Tiyatro sahnesinde ilk olarak Shakespeare’in Fırtına’sındaki Prospero’nun kızı Miranda olarak göreceğimiz Helen, babasının dizinin dibinden ayrılmayan Miranda’nın arketipinden kurtulup kocasını yoldan çıkaran Lady Macbeth’e dönüşecek; o da yeni tanıştığı Savaş’ı sokak hayvanlarına işkence çektirip öldüren, kadın cinayetleri işleyen ve tacizci erkekleri öldürmek için cesaretlendirecek ve böylece onlar da Ercüment Çözer gibi adaletin iplerini kendi ellerine almaya başlayacaklardır. Bu maskeli ikili, Saygı’nın Müge Anlı’sı Hasret sayesinde meşhur olacaklar, işe yaramaz Savcı Halit Mehmet Güçlü’ye kafa tutacaklar, ama aslında Ercüment Çözer’in oyunlarına alet olacaklardır.

Bu arada Ercüment Çözer’in psikopatlığının motivasyonuna da cevap veriyor dizi. Küçük yaşta anne babasını kaybeden Ercü, Nazi babaannesi tarafından yetiştirilmiş ve meşhur serveti bu babaannesinden kalmış, on sekiz yaşına gelince de babaannesi tarafından işlerin başına getirilmiş. Neden dede değil de babaanne Nazi soramıyoruz bile, çünkü Ercü’nün ailesindeki neredeyse tüm erkekler saftirik, melaike, mağdur karakterler.

Saygı bir yandan Türkiye toplumundaki eril şiddeti eleştiriyor ancak bir yandan da bu şiddetin ancak yine eril bir şiddet tarafından önlenebileceğini savunuyor. Diğer bir yanda da babası tarafından yüz üstü bırakılan Helen’i ya anti kahraman Ercüment Çözer’e ya da Savaş’a bağımlı fevri bir genç kadın olarak gösterirken, Savaş’ı hem sınıfsal olarak hem de Helen’e hissettikleri nedeniyle mağdurlaşan, başından beri Ercüment Çözer’e güvenmeyi reddetmiş, daha rasyonel, gururlu, ceylan düşleri gören, masumane bir yöne çekiyor.

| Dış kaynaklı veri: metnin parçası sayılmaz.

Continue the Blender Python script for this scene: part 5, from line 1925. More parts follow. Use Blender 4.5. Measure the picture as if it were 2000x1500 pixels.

Mağdurlar arasında ‘en mağdur’, kontrolsüz erkeklik

Geçtiğimiz ay final yapan bir diğer Blu Tv mini dizisi Yarım Kalan Aşklar’da yaratıcı gibi görünen ve heyecan verici bir hikayeyle başlayıp mağdurlar arasında en mağdur ama aynı zamanda da en fail, yine bir erkek baş karakterle karşımıza çıktı. Esrarengiz bir şekilde sokak ortasında öldürülen gazeteci Ozan, giderek artan kör olma vakalarının arkasında yatan gerçek sebebi araştırmaktadır. Ancak ani bir şekilde öldürülünce kendini uyuşturucu bağımlısı ve işe yaramaz cinayet masa komiseri Kadir Bilmez’in bedeninde yeniden hayatta bulur. Ozan, Kadir’in bedenindeki kaotik hayatına nasıl adapte olacağını anlamaya çalışırken bir yanda da içine düştüğü çatışmalar silsilesinde hayatta kalmaya çalışacak, Kadir’in yıllardır ihmal ettiği kızına babalık yapmak durumunda kalacak, bir yandan da nerdeyse etrafındaki tüm kadınların hayatını nasıl mahvettiğine şahit olacaktır.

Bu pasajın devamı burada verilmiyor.